Proposte per una Italia migliore, Io? Io spero che me la cavo…
Di Fiore Marro
Caserta 21 giugno 2018.
Quello che urge in questo momento, in questo Paese, è il lavoro, perché solo attraverso il lavoro si può programmare il futuro di una famiglia, ambire a migliorare sotto ogni aspetto, anche quello morale, sociale, che spinge le persone a progredire e non certo come adesso che proprio per mancanza di lavoro sta spingendo l’uomo a combattere l’altro uomo, quello diverso e non solo diverso per il colore della pelle. Lavoro per tutti, ma soprattutto con investimenti nel Sud, non per partigianeria ma per necessità di cambiamento vero per un territorio che ancora soffre della mancanza in infrastrutture, con le ferrovie che viaggiano, in alcune sacche del meridione a livello di mulattiere, con strade in perenne condizioni di lavori in corso.
L’Italia è un paese a due velocità, che danneggia, ma non solo, chi è costretto a usufruire della peggiore delle due, perché la forbice che si dilata alla fine finisce per rompersi definitivamente.
La soluzione potrebbe essere una Banca Nazionale, che dreni danaro da parte dello Stato, ma pure da terzi, elargizioni da privati, nuovi mecenati per potere finanziare i migliori progetti dei nostri giovani, così da colmare quel gap che sta spingendo sempre di più le forze giovanili migliori ad abbandonare l’Italia, causando un vuoto di Mens sana, specie al Sud, una situazione da “notte delle matite spezzate” di videliana memoria.
A nostro sommesso avviso serve una tutela dei beni comuni e dell’ambiente , perché per nostra sorte, proprio nelle nostre terre c’è l’opportunità di lavorare grazie a ciò che i nostri avi ci hanno lasciato e a quello che Madre Natura ci ha donato; questo vuol dire intensificare il turismo quindi, migliorando l’accoglienza, agevolando ogni forma di benvenuto e non solo nel periodo vacanziero agostano, ma per l’intero anno, senza dovere tra l’altro fare sforzi enormi, vista la fortunata conformazione geografica che ci vede bagnati dal mare per i trequarti della nazione, accogliere con dovizia il forestiero che ha scelto di visitare la nostra Storia, la naturale bellezza del nostro straripante paesaggio.
Per quel che resta delle industrie, le oramai tante fabbriche in crisi, consigliamo una sorta di joint venture (associazione temporanea di imprese) ma non solo come contratto tra imprese che si accordano per collaborare al fine del raggiungimento di un determinato scopo o dell’esecuzione di un progetto, ma includendo uno spazio aperto, con collaborazioni autogestite dai lavoratori in cooperativa, invogliate con accordi tipo la legge Marcora (decreto del Ministro dello sviluppo economico 4 dicembre 2014 è stato istituito, ai sensi di quanto previsto all’articolo 1, comma 845, della legge 27 dicembre 2006, n. 296 e successive modificazioni e integrazioni) , così da favorire lo sviluppo economico e la crescita dei livelli di occupazione nel Paese, un apposito regime di aiuto finalizzato a promuovere la nascita e lo sviluppo di società cooperative di piccola e media dimensione.
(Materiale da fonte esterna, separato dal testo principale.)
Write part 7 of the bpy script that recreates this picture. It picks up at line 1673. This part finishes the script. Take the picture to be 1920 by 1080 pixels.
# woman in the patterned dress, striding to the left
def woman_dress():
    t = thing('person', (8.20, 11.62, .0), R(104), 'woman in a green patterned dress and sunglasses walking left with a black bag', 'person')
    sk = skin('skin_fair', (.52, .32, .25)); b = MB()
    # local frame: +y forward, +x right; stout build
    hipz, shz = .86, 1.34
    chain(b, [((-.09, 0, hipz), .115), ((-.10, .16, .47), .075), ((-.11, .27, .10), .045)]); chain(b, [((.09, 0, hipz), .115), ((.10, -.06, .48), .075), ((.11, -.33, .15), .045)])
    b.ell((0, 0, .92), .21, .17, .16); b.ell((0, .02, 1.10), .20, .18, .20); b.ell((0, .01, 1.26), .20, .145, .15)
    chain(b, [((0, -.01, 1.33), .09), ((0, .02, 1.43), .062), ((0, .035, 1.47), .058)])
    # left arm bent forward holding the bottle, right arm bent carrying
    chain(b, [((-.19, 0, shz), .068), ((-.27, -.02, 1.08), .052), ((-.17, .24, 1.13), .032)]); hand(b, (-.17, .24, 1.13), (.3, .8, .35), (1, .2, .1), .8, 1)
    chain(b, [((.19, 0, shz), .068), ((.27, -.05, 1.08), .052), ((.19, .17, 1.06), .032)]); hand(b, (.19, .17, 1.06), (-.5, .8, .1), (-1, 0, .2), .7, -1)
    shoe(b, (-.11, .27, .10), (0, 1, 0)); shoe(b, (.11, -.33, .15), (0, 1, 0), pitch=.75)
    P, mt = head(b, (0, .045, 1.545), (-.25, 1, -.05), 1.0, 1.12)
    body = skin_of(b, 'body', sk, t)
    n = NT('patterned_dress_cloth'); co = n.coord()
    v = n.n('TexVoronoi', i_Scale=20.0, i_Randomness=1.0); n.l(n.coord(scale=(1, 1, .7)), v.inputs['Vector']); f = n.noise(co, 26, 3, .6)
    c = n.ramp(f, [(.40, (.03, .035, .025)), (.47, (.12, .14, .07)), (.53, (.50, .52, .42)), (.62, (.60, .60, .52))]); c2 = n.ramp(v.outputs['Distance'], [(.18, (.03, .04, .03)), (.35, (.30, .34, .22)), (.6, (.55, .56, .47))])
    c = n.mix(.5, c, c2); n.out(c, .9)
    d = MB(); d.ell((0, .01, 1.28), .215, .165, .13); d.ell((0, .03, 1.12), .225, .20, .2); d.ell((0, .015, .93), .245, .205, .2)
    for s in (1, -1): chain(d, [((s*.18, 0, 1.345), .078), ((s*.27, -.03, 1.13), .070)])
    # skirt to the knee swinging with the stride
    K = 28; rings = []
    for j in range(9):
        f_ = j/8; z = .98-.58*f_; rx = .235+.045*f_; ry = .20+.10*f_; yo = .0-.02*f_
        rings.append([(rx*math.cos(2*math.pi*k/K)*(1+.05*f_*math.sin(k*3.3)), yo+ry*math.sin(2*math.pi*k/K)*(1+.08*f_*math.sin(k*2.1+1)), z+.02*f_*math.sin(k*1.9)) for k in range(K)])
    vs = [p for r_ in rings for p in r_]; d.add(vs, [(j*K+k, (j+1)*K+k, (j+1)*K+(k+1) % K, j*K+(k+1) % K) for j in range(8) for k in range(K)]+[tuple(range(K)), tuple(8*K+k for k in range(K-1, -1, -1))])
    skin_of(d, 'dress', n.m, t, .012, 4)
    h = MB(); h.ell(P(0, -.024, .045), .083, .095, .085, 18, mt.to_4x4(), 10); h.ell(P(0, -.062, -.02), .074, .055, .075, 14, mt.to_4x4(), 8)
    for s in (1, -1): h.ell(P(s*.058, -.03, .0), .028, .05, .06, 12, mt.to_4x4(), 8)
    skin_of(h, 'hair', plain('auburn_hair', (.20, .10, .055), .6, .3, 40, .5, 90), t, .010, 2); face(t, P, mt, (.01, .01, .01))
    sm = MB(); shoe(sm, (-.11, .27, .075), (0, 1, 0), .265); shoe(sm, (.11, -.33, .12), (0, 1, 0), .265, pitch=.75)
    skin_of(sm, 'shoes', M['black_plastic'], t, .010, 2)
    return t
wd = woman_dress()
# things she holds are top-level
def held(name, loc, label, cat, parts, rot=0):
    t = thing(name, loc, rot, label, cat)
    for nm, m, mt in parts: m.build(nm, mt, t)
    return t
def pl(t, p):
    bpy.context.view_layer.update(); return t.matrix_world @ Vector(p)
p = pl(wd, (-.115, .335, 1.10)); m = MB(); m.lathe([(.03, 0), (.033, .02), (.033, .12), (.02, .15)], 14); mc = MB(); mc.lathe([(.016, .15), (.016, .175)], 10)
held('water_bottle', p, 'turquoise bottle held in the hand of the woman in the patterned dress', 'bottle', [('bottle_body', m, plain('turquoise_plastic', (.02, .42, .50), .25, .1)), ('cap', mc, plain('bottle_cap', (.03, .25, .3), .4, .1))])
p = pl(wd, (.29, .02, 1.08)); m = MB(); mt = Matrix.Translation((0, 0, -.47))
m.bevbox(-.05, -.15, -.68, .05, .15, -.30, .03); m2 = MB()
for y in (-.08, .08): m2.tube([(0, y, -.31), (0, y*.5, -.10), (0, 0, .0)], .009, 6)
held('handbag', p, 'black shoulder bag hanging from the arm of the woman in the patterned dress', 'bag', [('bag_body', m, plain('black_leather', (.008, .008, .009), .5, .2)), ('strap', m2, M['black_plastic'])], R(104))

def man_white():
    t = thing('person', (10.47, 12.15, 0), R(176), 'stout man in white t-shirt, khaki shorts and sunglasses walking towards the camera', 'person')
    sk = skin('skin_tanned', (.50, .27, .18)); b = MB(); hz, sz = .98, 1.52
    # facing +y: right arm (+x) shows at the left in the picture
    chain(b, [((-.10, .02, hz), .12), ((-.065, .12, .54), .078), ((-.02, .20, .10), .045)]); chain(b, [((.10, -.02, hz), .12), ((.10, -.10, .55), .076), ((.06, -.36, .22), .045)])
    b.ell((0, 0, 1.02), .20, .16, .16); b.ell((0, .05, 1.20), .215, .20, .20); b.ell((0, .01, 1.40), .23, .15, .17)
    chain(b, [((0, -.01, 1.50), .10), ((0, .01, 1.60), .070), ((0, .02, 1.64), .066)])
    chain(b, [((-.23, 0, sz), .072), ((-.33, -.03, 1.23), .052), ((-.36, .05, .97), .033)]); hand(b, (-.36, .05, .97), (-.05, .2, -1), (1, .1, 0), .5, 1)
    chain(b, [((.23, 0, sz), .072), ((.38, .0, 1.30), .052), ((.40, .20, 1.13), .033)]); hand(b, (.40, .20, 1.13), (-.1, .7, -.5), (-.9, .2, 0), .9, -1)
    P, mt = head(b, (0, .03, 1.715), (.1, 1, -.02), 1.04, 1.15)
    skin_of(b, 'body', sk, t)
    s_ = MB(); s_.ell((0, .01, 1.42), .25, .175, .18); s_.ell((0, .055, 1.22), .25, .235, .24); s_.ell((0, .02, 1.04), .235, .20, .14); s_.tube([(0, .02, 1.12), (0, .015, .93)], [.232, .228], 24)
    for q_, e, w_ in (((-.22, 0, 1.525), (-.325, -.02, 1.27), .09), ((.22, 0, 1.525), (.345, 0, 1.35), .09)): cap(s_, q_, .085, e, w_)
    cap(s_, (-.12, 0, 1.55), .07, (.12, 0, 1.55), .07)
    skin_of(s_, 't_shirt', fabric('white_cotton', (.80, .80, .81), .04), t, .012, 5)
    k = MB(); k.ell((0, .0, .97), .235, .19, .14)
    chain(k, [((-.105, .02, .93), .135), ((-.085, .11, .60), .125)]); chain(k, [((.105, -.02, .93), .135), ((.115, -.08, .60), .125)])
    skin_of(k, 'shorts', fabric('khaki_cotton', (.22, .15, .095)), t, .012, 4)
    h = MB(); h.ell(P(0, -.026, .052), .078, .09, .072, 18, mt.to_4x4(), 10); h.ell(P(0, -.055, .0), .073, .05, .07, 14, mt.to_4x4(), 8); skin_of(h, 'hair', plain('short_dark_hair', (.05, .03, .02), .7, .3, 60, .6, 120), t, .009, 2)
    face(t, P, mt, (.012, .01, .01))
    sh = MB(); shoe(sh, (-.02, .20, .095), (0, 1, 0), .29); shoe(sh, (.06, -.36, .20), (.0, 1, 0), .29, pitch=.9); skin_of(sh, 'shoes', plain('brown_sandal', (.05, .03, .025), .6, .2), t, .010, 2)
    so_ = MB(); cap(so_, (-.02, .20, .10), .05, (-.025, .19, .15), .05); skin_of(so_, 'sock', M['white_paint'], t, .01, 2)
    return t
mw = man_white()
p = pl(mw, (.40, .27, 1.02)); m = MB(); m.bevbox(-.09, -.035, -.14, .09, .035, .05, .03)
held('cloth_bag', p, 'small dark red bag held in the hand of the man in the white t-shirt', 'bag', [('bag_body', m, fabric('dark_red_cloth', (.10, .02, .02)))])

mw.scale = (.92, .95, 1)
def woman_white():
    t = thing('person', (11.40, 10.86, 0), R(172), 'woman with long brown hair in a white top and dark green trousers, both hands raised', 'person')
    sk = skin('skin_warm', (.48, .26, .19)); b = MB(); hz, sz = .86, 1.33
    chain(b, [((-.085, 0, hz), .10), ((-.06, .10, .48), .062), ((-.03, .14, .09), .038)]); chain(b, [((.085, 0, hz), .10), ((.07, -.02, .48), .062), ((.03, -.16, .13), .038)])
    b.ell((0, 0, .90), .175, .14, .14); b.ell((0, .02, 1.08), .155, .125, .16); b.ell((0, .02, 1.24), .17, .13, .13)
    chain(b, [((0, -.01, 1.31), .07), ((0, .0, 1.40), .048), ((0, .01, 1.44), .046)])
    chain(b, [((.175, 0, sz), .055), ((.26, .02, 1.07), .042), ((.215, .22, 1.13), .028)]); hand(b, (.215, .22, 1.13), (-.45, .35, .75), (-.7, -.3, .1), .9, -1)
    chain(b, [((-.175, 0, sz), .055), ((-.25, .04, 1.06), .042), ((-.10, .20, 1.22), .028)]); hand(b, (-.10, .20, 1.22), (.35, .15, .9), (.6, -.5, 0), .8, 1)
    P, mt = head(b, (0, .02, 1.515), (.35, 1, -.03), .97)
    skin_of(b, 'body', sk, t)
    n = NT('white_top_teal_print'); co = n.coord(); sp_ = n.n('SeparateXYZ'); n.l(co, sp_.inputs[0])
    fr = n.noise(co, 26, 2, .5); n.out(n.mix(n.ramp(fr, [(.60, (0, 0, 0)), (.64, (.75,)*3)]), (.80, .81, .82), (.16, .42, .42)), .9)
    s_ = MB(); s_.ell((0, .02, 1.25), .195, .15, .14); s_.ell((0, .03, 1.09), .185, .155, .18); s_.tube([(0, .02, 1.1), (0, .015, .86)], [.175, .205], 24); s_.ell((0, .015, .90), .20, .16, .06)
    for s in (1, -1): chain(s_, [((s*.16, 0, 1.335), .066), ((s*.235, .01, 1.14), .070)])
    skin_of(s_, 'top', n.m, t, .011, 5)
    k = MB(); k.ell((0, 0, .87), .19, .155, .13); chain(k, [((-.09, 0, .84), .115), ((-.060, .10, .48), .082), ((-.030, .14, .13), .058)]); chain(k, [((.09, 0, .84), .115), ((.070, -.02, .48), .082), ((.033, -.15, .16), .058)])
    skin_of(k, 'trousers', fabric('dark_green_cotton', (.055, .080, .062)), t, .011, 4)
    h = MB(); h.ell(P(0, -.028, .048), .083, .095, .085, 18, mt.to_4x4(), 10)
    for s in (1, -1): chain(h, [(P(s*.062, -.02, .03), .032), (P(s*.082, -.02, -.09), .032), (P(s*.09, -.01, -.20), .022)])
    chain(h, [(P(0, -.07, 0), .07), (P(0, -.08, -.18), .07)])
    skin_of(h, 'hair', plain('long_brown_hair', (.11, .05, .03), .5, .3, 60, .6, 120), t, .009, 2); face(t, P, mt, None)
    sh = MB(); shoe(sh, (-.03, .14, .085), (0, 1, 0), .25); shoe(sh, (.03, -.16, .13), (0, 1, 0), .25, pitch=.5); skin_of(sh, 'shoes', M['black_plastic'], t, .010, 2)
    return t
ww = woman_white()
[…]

Serve recuperare le miriadi di centri abitati abbandonati, popolati solo da poche decine di persone perlopiù anziane, zone da dare in gestione a imprese formate da tutti, sia italiani che stranieri, dare spazio di manovra sia ai rifugiati, che ai migranti, e soprattutto ai nostri disoccupati, intensificando così la rinascita di sacche del territorio oramai svuotate, da anni di bambini, giovani, futuro, con terziario e altre specificità tipo trattorie e alberghi etnici, produzione e vendita di oggetti e manufatti etnici, sale per ascoltare musica e studi di registrazione e location cinematografiche, strutture sportive con relativi esperti del settore.
Si deve imporre definitivamente e senza troppi indugi le royalties almeno del 25% ,alle multinazionali del petrolio che lo estraggono in Lucania, che oggi pagano un misero e incomprensibile 2% e aiutare con l’investimento dei proventi , le aziende locali che fanno ricerca e sviluppo nel settore delle energie fotovoltaiche, decretare la detassazione a chi fa azienda senza impatto ambientale.
Uno Stato nuovo dovrebbe nazionalizzazione l’ILVA di Taranto, accollandosi l’investimento assolutamente necessario per il drastico abbattimento delle cause inquinanti.
Tutto il resto, fa parte di una propaganda di un regime oramai morente, insostenibile, antica.
Quel che serve è aria nuova. Io? Io Speriamo che me la cavo.